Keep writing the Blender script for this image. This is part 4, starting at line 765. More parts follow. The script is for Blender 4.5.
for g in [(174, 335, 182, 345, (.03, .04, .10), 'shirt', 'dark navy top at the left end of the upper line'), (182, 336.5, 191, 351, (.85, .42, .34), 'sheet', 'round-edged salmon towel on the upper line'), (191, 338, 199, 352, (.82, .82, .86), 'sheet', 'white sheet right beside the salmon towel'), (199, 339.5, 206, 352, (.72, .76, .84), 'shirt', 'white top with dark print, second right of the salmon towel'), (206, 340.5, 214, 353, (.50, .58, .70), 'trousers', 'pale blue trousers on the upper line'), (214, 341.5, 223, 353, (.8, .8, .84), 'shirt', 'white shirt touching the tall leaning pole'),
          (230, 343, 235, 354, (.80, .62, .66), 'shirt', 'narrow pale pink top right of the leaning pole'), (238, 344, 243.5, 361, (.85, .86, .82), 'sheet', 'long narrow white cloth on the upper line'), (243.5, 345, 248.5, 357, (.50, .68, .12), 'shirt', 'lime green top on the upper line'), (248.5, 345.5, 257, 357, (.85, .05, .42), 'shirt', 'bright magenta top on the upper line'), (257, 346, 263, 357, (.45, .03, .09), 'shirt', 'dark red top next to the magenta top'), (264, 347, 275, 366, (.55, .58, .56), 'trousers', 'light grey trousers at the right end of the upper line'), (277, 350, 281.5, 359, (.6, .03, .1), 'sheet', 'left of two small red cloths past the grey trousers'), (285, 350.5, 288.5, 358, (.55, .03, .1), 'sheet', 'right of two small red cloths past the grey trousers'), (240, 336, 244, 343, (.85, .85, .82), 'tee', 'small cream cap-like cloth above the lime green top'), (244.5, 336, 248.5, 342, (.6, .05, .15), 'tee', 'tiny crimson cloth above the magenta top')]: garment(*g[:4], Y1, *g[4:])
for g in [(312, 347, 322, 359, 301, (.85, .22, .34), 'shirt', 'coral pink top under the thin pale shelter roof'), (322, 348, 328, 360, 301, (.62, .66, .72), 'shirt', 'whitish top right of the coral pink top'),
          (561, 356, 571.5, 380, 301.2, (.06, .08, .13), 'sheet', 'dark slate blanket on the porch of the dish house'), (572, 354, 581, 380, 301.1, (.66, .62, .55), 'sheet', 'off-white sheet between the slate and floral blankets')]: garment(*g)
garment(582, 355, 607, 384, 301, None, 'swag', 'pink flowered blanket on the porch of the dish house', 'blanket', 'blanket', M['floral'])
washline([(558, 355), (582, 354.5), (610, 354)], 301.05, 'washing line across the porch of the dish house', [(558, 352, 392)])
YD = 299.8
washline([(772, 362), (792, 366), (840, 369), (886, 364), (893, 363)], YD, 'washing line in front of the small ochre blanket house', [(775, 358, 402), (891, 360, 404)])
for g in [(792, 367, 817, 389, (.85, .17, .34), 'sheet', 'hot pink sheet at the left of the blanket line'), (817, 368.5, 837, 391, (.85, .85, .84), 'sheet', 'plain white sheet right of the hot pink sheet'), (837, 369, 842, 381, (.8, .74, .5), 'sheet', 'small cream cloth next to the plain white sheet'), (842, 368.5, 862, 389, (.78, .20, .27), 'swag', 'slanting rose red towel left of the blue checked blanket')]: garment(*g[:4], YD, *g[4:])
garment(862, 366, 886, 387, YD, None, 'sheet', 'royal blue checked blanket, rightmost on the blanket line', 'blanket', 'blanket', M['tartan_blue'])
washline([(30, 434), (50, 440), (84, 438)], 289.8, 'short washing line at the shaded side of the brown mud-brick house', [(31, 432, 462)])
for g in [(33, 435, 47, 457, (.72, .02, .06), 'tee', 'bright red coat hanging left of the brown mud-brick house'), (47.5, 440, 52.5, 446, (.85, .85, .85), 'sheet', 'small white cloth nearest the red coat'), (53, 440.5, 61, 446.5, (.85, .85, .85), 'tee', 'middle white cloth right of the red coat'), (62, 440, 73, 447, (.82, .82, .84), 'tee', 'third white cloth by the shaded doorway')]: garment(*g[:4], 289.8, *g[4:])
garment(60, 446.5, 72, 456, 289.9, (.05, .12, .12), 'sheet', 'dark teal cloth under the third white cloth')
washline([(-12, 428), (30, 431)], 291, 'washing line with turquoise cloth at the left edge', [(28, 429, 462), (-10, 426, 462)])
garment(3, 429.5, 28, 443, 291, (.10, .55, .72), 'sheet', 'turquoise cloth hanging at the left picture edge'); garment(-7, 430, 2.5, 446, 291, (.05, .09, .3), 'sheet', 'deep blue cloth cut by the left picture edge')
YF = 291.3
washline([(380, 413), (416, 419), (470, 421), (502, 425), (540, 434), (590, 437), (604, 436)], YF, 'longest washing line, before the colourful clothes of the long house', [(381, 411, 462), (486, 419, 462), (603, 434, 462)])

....

Your task is to repeat every line exactly.

The completed task:
Keep writing the Blender script for this image. This is part 4, starting at line 765. More parts follow. The script is for Blender 4.5.
for g in [(174, 335, 182, 345, (.03, .04, .10), 'shirt', 'dark navy top at the left end of the upper line'), (182, 336.5, 191, 351, (.85, .42, .34), 'sheet', 'round-edged salmon towel on the upper line'), (191, 338, 199, 352, (.82, .82, .86), 'sheet', 'white sheet right beside the salmon towel'), (199, 339.5, 206, 352, (.72, .76, .84), 'shirt', 'white top with dark print, second right of the salmon towel'), (206, 340.5, 214, 353, (.50, .58, .70), 'trousers', 'pale blue trousers on the upper line'), (214, 341.5, 223, 353, (.8, .8, .84), 'shirt', 'white shirt touching the tall leaning pole'),
          (230, 343, 235, 354, (.80, .62, .66), 'shirt', 'narrow pale pink top right of the leaning pole'), (238, 344, 243.5, 361, (.85, .86, .82), 'sheet', 'long narrow white cloth on the upper line'), (243.5, 345, 248.5, 357, (.50, .68, .12), 'shirt', 'lime green top on the upper line'), (248.5, 345.5, 257, 357, (.85, .05, .42), 'shirt', 'bright magenta top on the upper line'), (257, 346, 263, 357, (.45, .03, .09), 'shirt', 'dark red top next to the magenta top'), (264, 347, 275, 366, (.55, .58, .56), 'trousers', 'light grey trousers at the right end of the upper line'), (277, 350, 281.5, 359, (.6, .03, .1), 'sheet', 'left of two small red cloths past the grey trousers'), (285, 350.5, 288.5, 358, (.55, .03, .1), 'sheet', 'right of two small red cloths past the grey trousers'), (240, 336, 244, 343, (.85, .85, .82), 'tee', 'small cream cap-like cloth above the lime green top'), (244.5, 336, 248.5, 342, (.6, .05, .15), 'tee', 'tiny crimson cloth above the magenta top')]: garment(*g[:4], Y1, *g[4:])
for g in [(312, 347, 322, 359, 301, (.85, .22, .34), 'shirt', 'coral pink top under the thin pale shelter roof'), (322, 348, 328, 360, 301, (.62, .66, .72), 'shirt', 'whitish top right of the coral pink top'),
          (561, 356, 571.5, 380, 301.2, (.06, .08, .13), 'sheet', 'dark slate blanket on the porch of the dish house'), (572, 354, 581, 380, 301.1, (.66, .62, .55), 'sheet', 'off-white sheet between the slate and floral blankets')]: garment(*g)
garment(582, 355, 607, 384, 301, None, 'swag', 'pink flowered blanket on the porch of the dish house', 'blanket', 'blanket', M['floral'])
washline([(558, 355), (582, 354.5), (610, 354)], 301.05, 'washing line across the porch of the dish house', [(558, 352, 392)])
YD = 299.8
washline([(772, 362), (792, 366), (840, 369), (886, 364), (893, 363)], YD, 'washing line in front of the small ochre blanket house', [(775, 358, 402), (891, 360, 404)])
for g in [(792, 367, 817, 389, (.85, .17, .34), 'sheet', 'hot pink sheet at the left of the blanket line'), (817, 368.5, 837, 391, (.85, .85, .84), 'sheet', 'plain white sheet right of the hot pink sheet'), (837, 369, 842, 381, (.8, .74, .5), 'sheet', 'small cream cloth next to the plain white sheet'), (842, 368.5, 862, 389, (.78, .20, .27), 'swag', 'slanting rose red towel left of the blue checked blanket')]: garment(*g[:4], YD, *g[4:])
garment(862, 366, 886, 387, YD, None, 'sheet', 'royal blue checked blanket, rightmost on the blanket line', 'blanket', 'blanket', M['tartan_blue'])
washline([(30, 434), (50, 440), (84, 438)], 289.8, 'short washing line at the shaded side of the brown mud-brick house', [(31, 432, 462)])
for g in [(33, 435, 47, 457, (.72, .02, .06), 'tee', 'bright red coat hanging left of the brown mud-brick house'), (47.5, 440, 52.5, 446, (.85, .85, .85), 'sheet', 'small white cloth nearest the red coat'), (53, 440.5, 61, 446.5, (.85, .85, .85), 'tee', 'middle white cloth right of the red coat'), (62, 440, 73, 447, (.82, .82, .84), 'tee', 'third white cloth by the shaded doorway')]: garment(*g[:4], 289.8, *g[4:])
garment(60, 446.5, 72, 456, 289.9, (.05, .12, .12), 'sheet', 'dark teal cloth under the third white cloth')
washline([(-12, 428), (30, 431)], 291, 'washing line with turquoise cloth at the left edge', [(28, 429, 462), (-10, 426, 462)])
garment(3, 429.5, 28, 443, 291, (.10, .55, .72), 'sheet', 'turquoise cloth hanging at the left picture edge'); garment(-7, 430, 2.5, 446, 291, (.05, .09, .3), 'sheet', 'deep blue cloth cut by the left picture edge')
YF = 291.3
washline([(380, 413), (416, 419), (470, 421), (502, 425), (540, 434), (590, 437), (604, 436)], YF, 'longest washing line, before the colourful clothes of the long house', [(381, 411, 462), (486, 419, 462), (603, 434, 462)])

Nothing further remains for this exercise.